Finalmente cinque minuti di tempo e la visione di un film meritevole, entrambi prerequisiti ritenuti necessari per la stesura di un post all’altezza di tale nome.
Ho visto “Oxford Murders” di Álex de la Iglesia.
Fa sempre piacere rispolverare i vecchi generi e con questo film torna di scena (almeno nel panorama delle mie visioni) il genere poliziesco-investigativo, in uno stile piuttosto diverso dai lugubri thriller cui siamo più abitualmente avvezzi. I toni sono piuttosto moderati e la narrazione, più che sbandierare la canonica serie di efferati omicidi, asseconda con ritmo il percorso necessario all’identificazione del criminale (tanto che nei primi 20 minuti di film pensavo di vedere una puntata del “La Signora in Giallo”). Mi viene fatto notare che se l’obiettivo del film era proprio quello di descrivere con stile il dipanarsi della suddetta matassa, assistiamo ad alcune forzature narrative di troppo (il comportamento di Seldom), coincidenze un po’ troppo fortuite (il libro di anatomia), talune incongruenze ed anche alcuni bug (l’esplosione atomica di un bus con serbatoio vuoto). Non posso che essere d’accordo con queste osservazioni (lo stile è un argomento su cui si può discutere soggettivamente, la coerenza con i propri obiettivi cinematografici proprio no), ma ho visto castelli di carte crollare con molta maggiore facilità (non che questa sia una giustificazione, ma può essere un elemento di giudizio per rapportare correttamente ad un’ideale scala di valori).
Aggiungo una nota positiva sull’ “ambientazione”: interessante porre la scena in loco ad Oxford, tra crivelli, dimostrazioni, congetture secolari ed affascinanti divagazioni su filosofia matematica e teoria dei numeri. Non siamo sui livelli metafisici (che amo) di “Pi – Il Teorema del Delirio” -ovviamente a causa dell’appartenenza a due generi cinematografici completamente diversi- ma questo contorno conferisce un interessante elemento di cura ed attenzione narrativa.

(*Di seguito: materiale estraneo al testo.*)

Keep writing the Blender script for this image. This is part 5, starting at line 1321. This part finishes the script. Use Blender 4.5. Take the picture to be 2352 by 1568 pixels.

L’excursus sul delitto perfetto, poi, è eccezionale.
Buone le performance degli attori (ma ci avrei messo la mano sul fuoco), ed in effetti stupisce vedere un attore popolare come Elijah Wood in un film Made in Spain. Ecco, a proposito di ciò, ma io mi chiedo (ci chiediamo): adesso anche gli spagnoli hanno dimostrato di saper veleggiare con produzioni di una certa qualità e di una certa visibilità. Noi cosa abbiamo meno degli spagnoli?
Perchè in Italia sappiamo produrre solo cine-spazzatura?